Цветаева любила бродить по Мёдону, рассматривая старые дома с красными черепичными крышами, двух– и трехэтажные, сложенные из крупного розоватого камня. Стены домов увиты плющом, а балкончики украшены резной чугунной решеткой. Цветы вдоль окон, покой, тишина – и какой-то необъяснимый запах ушедших времен. В разные времена в Мёдоне жили замечательные люди – Ронсар, Руссо, Бальзак, Вагнер, Роден, Айседора Дункан и еще многие, – и улочки сохранили почти все эти имена.
Одним своим концом улица Жанны д'Арк вливалась прямо в огромный мёдонский лес, где некогда охотились французские короли. Окраина леса была замусорена жестянками из-под консервов и засаленными бумажками – их Марина Ивановна неутомимо собирала и ожесточенно сжигала в кострах, несмотря на строжайший запрет властей разводить здесь огонь. С маленьким Муром далеко не уйдешь, но когда удавалось пойти на прогулку одной или с кем-нибудь из друзей – она готова была бродить по лесу часами.
Но если идти от дома, где они жили, в другую сторону, дорога круто поднимается в гору.

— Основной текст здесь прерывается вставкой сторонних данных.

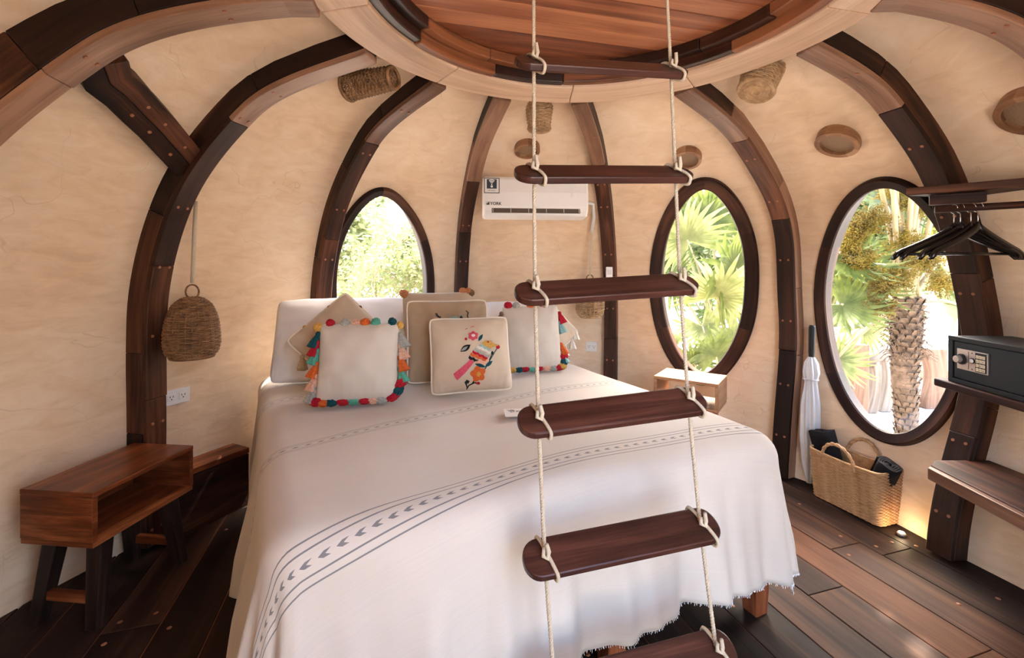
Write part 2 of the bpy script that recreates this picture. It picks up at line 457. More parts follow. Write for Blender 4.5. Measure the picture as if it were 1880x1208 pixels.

По улице Пьер можно пройти мимо дома Мадлен Бежар, где жил в свое время Мольер; еще выше расположилась дача философа Жака Маритена, которого Цветаева изредка видела в Париже на «франко-русских встречах». С верхней террасы Мёдона в ясную погоду открывается прекрасный вид на Париж: город лежит как на ладони – от базилики Сакре-Кёр до Эйфелевой башни.
Сюда, в Мёдон, осенью 1927 года приезжала к сестре в гости Анастасия Цветаева, здесь навестил Марину Ивановну во время парижских гастролей Вахтанговского театра Павел Антокольский.
К мёдонскому времени относится и глубокая сердечная дружба Цветаевой с поэтом Николаем Гронским; теплые отношения завязались тут с художницей Гончаровой и с той же Извольской – переводчицей, писательницей и публицисткой.
Мёдонское пятилетие оказалось насыщенным творчески; впрочем, у великой труженицы Цветаевой иного периода и не было, вплоть до самого конца тридцатых годов. В Мёдоне написаны: трагедия «Федра», поэмы «Красный бычок» и «Перекоп», «Поэма Воздуха», проза «Наталья Гончарова», французский вариант поэмы «Молодец».